Turkey imports oil mostly from Russia, Iran

January 22, 2006 - 0:0
ISTANBUL (Zaman Online) – Turkey's import of crude oil from Russia booms since the country meets almost all of its oil need from foreign countries.

Oil import from Russia rose from 84,000 tons to 6.8 million tons in four years. Thus, Russia has become the most important crude supplier for Turkey as well as natural gas.

Iran is the number one country Turkey imports crude oil from. More than half of the 23.5 million-ton crude oil import in 2005 was made from these two countries.

Turkey paid $5.6 billion for the import of 22.2 million tons oil in 2004 and spent $8.6 billion last year.

Its only oil refinery, TUPRAS, announced the figures of crude oil and oil products for 2005.

Accordingly, Turkey imported 23.5 million tons of crude oil in 2005, 6.9 million tons from Iran, 6.8 million from Russia, 4.5 million from Libya and 938,000 from Iraq, 325 tons from Syria, and the remaining 395,000 tons were supplied by other oil producing countries.

Last year, TUPRAS did not import any oil from a former import country for Turkey, Algeria; and decreased the amount of oil purchased from Saudi Arabia.

In the same term, TUPRAS realized a 23.8 million tons oil production of gas, diesel fuel, liquid petroleum gas (LPG) and gas oil, which corresponds to an increase of 1.1 million tons a year.

The company's oil products import in 2005 of 959,000 ton remained the same as in 2004, and its export rose from 3.2 million tons to 4.3 million.

Insufficient stock

Turkey meets its entire need of natural gas from foreign countries as well and has no possibility of storing gas. The same is almost applicable for crude oil. The oil stock is kept in BOTAS Petroleum Pipeline Corporation's pipelines and TUPRAS refineries.

This amount is far from meeting NATO’s three-month need standard. This situation puts Turkey among risky countries against probable oil-gas crises that can take place in international markets and causes it to be instantly affected by price fluctuations.

Russia and Iran have recently been at rocky terms with Western countries. Russia had attracted reaction for reducing the amount of gas it supplies to European countries during and after the crisis it had with Ukraine in natural gas prices.

A tension is also a matter of worries between Iran and the US stemming from Iran's nuclear activities.

Iran's announcement to reduce the oil production upon international reactions the country attracted had caused anxiety in oil markets.

Per barrel of crude price in international markets has started to rise again and surpassed $67 yesterday.

The price per barrel for the US Texan light crude increased by 23 cents and reached $67.06.

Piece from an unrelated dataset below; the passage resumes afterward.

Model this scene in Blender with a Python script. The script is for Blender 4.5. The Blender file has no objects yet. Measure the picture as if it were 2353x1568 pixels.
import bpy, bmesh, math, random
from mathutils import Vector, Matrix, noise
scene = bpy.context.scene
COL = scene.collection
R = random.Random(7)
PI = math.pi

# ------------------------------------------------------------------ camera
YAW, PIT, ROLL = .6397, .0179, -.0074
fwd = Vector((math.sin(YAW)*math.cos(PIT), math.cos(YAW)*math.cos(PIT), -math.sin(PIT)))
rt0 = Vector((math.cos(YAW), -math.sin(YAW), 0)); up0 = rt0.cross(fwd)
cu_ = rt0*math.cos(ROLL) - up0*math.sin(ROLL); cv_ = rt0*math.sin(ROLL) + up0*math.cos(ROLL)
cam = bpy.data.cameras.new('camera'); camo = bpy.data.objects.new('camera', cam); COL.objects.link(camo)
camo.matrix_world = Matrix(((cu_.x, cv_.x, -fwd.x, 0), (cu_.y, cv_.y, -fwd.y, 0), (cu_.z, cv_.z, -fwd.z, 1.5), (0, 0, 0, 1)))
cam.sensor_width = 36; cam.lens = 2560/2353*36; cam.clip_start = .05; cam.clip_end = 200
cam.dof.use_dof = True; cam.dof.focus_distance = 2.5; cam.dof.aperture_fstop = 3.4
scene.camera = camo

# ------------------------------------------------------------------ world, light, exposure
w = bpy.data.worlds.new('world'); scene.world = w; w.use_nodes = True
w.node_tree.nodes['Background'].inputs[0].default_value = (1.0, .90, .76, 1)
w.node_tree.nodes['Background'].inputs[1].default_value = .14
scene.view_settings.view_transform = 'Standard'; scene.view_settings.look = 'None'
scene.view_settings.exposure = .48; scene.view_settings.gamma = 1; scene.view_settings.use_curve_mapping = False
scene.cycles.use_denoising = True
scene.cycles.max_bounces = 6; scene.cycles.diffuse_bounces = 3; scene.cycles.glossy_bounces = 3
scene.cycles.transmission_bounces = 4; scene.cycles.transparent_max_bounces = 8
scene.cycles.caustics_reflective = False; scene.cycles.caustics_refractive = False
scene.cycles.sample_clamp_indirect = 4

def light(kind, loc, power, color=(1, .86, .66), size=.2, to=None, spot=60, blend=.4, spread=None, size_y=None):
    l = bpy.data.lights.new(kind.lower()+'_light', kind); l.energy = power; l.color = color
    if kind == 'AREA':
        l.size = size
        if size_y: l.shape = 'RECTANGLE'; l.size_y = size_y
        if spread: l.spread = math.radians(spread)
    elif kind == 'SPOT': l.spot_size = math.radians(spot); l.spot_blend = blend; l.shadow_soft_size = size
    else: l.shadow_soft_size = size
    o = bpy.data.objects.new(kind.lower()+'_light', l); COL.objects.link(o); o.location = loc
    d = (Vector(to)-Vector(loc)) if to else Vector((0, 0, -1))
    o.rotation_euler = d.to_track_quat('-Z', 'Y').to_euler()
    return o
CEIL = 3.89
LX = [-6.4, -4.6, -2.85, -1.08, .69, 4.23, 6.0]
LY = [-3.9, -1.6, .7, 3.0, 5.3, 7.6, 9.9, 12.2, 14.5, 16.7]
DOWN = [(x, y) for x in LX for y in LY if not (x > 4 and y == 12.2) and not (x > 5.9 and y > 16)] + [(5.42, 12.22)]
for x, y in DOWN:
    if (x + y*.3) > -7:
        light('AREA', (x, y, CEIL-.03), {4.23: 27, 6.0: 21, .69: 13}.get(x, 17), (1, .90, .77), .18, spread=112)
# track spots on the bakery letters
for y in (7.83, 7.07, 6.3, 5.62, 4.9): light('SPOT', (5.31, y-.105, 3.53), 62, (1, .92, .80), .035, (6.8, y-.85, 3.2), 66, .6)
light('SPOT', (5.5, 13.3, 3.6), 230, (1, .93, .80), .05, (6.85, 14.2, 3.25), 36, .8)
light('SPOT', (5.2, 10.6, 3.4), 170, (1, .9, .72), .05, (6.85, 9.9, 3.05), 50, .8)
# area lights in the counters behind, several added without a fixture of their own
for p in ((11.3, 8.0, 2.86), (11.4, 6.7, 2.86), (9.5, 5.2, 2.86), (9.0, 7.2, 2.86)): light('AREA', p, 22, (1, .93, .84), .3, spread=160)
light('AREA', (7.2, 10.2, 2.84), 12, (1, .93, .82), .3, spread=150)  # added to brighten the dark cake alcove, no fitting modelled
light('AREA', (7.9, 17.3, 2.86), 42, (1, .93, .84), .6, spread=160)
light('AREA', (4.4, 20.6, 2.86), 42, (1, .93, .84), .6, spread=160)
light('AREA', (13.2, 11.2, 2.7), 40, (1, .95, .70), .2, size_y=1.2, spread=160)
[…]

Though America increased its oil supply and refined product production, crude oil prices rose due to the concerns in Iran, the second biggest country in the Organization of the Petroleum Exporting Countries (OPEC) in addition to the concerns due to upscale separatist attacks on reservoirs in Nigeria. Turkey meets 70 percent of its natural gas need from Russia and the rest from Iran, Algeria, and Nigeria.

Turkey stops exporting oil products to Iraq

Turkish firms stopped selling oil products on Saturday to Iraq, which already suffers fuel shortages, due to $1 billion in unpaid debt, CNN Turk channel quoted Foreign Trade Minister Kursad Tuzmen as saying, Reuters reported.

Iraqi state oil marketer SOMO told Turkey on Thursday that the debt would be paid within 15 days. But 34 Turkish firms exporting oil products such as gasoline and liquefied petroleum gas stopped loading oil for Iraq in the Turkish ports of Mersin and Iskenderun.

"Our firms have stopped loading from oil facilities today because no development has been seen on payments and the firms' receivables exceeded $1 billion," Tuzmen said. If Baghdad pays its debt, then the problem will be solved and oil flow into Iraq will resume, he said. In Baghdad the Iraqi Oil Ministry was optimistic the dispute could be settled.

"The oil ministry is working with the government in order to speed up the payment process. There is no problem. It is just a matter of time and the money will be paid," ministry spokesman Asim Jihad said.

"The situation will be solved as soon as possible."

Ankara had set January 21 as the deadline for payment of debts and warned it would stop selling to its crude-rich neighbor.

Iraq imports oil products from Turkey, Iran and Kuwait but it plans to import less because of increased oil refining capacity at home. Fuel shortages, especially of gasoline, have angered Iraqis who already queue up at gasoline stations in Baghdad for hours to get their needs.

Iraq increased state-controlled prices of gasoline and diesel by up to 200 percent on December, angering Iraqis who are used to paying heavily-subsidized prices.

Overdue oil debt reaching $600 million was a problem between Turkey and Iraq last year, but Baghdad paid the debt following calls from Ankara. Turkey's total exports to Iraq stood at $2.8 billion in 2005.